I've also read that he was stung by a spider when living in South Africa, and so was Frodo by Shelob... I can't think of any other right now..

Lotrelf
05-15-2014, 07:40 PM
I've noticed a few similarities with him and Frodo, for example, Frodo's parents died when he was 12, Tolkien's mother died when he was also 12. Tolkien loved mushrooms and I remember reading somewhere that when he was a kid, he got caught(or almost) running away with mushrooms he had stolen(from a farmer?)in a field..just like Frodo. And I remember something about dogs.
I've also read that he was stung by a spider when living in South Africa, and so was Frodo by Shelob... I can't think of any other right now..

I didn't know this! Is it true? In one of his letters, Professor says the character who is most like him is Faramir. :confused:

mhagain
05-16-2014, 11:34 AM
The Faramir similarity comes primarily from the Numenor/Atlantis dream, referenced in Letter 163:

I say this about the 'heart', for I have what some might call an Atlantis complex. Possibly inherited, though my parents died too young for me to know such things about them, and too young to transfer such things by words. Inherited from me (I suppose) by one only of my children, though I did not know that about my son until recently, and he did not know it about me. I mean the terrible recurrent dream (beginning with memory) of the Great Wave, towering up, and coming in ineluctably over the trees and green fields. (I bequeathed it to Faramir.) I don't think I have had it since I wrote the 'Downfall of Númenor' as the last of the legends of the First and Second Age.

There may have been other personality-similarities, but I'm not personally aware of such, and in any event this is the one that most people will know of.

doug*platypus
05-21-2014, 03:38 AM
From reading Letters, I recall that Tolkien wrote to someone that he was most like Faramir. I can't recall which Letter it was, though. But my own opinion is that an author is necessarily like all of their characters. In order to understand, create and write a character, they have to have that in them to start with.

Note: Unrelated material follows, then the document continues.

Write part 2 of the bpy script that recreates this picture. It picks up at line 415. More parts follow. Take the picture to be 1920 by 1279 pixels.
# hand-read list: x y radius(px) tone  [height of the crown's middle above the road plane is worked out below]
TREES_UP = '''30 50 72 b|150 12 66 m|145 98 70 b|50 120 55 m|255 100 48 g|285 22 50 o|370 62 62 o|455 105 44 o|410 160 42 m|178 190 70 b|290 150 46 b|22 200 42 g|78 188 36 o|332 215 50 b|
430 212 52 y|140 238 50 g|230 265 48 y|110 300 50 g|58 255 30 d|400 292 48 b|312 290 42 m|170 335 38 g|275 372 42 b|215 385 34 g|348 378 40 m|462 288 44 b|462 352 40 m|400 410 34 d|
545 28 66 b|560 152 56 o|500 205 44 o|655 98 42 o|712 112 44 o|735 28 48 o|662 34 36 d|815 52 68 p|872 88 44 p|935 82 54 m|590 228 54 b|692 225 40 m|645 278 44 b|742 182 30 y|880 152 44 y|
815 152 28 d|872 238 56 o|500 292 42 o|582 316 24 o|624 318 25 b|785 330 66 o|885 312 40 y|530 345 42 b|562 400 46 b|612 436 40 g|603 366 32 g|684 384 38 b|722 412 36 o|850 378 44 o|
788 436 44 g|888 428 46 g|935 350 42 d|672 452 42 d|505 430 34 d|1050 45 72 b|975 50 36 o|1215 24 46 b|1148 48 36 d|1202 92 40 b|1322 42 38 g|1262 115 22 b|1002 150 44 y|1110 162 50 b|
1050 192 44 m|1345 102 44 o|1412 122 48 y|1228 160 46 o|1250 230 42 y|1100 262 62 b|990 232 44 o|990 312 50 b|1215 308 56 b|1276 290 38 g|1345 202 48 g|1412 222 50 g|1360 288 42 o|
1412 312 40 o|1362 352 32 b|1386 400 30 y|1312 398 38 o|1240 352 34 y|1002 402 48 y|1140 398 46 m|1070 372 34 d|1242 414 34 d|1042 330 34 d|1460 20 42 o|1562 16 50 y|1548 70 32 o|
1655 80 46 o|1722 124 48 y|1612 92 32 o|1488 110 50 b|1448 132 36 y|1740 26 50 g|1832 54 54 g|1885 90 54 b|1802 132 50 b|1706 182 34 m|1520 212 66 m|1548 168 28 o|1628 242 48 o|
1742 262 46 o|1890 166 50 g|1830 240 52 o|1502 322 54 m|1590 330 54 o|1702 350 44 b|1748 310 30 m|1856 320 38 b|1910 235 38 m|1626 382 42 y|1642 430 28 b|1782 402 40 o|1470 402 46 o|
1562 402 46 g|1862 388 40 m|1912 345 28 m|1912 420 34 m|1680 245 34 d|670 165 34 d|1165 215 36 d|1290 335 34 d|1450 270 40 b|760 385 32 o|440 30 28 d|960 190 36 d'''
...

Of course, an author is more like some characters than others. To work out which, we can either look to Tolkien's life and what we know of it, or we can look to the characters themselves. Those that aren't fleshed out enough or feel significantly real would, imho, be the ones Tolkien is least similar to. And conversely, we may guess that the most fully formed characters (such as Gandalf, Frodo, Aragorn to name a few) are ones that he was more similar to.